My colleagues on the Select Committee on Trade and Industry and I have visited a number of car plants over the course of the year. During our visits, starting with the Longbridge crisis and continuing with the circumstances surrounding the changes at Dagenham, we saw tremendous efficiency at the assembly plants. It was interesting that different companies had varying approaches. The message became increasingly clear as we went around: the cost differential between components sourced in the United Kingdom and those sourced in the euro zone, or even more so in eastern and central Europe, where prices are that much cheaper, presents a problem for our manufacturing industry, and particularly for the car industry.
That will not be a problem for car assembly. It is likely that we will continue to have excellent plants across the country. The difficulty will be faced by firms that have traditionally supplied the components for the car industry. They will require assistance, but not in the form of subsidy. If they are to match the productivity levels of their competitors on the continent, a more imaginative approach will have to be adopted to capital allowances and the like.
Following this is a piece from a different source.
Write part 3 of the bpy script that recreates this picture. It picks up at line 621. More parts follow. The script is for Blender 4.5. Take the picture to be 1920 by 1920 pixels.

In the nine months since the Budget, there has been a dramatic increase in the willingness to invest in IT equipment, as a consequence of the writing-off of capital used for the purpose of installing information technology. The purchase of computers by companies has increased dramatically because of the tax rewards available.
We must be far more imaginative in future, and the Treasury must get out of the mind-set that it has been in for too long, believing that companies that want to invest will invest, and companies that do not want to invest will not do so, so there is no need to give engineering companies and the like any incentive to invest. The costs, the differentials and the need to absorb costs has stripped back the financial basis of much of our manufacturing industry. We must look on the sector as a special case and offer it support. If we can do that, we will help British manufacturing industry to get through this difficult period, until, I hope, we can join the European monetary system.
Were we able to join, the opportunities afforded to our companies would be considerable. Price transparency is the most obvious. Flexibility of trading is equally important, and once the system moves into top gear the year after next, our failure to join will be an even greater disadvantage. However, in view of the disparity in the
value of our respective currencies, we cannot realistically envisage joining the European monetary system in the foreseeable future.The pound may be slightly overvalued, but the fecklessness of the European central bank is such that its monetary controls and the behaviour of its currency are a source of concern. The short-term advantage that has been gained by the European manufacturers will not be sustained in the longer term, when the cost of imports into their zone begins to be properly reflected by the cost of the devalued currency under which it is operating at present.
That is rather sad, when one recalls the rigour and robustness of the Bundesbank and the way in which it pursued monetary policy over decades, and compare that with the way in which the European central bank is behaving.
The success of the monetary policy committee of the Bank of England and the flexible way in which it has gone about its task shows that it is still possible to run monetary controls in a sensitive way that gives industry a chance.
We all recognise that the Queen's Speech applies to a five-month term, at most.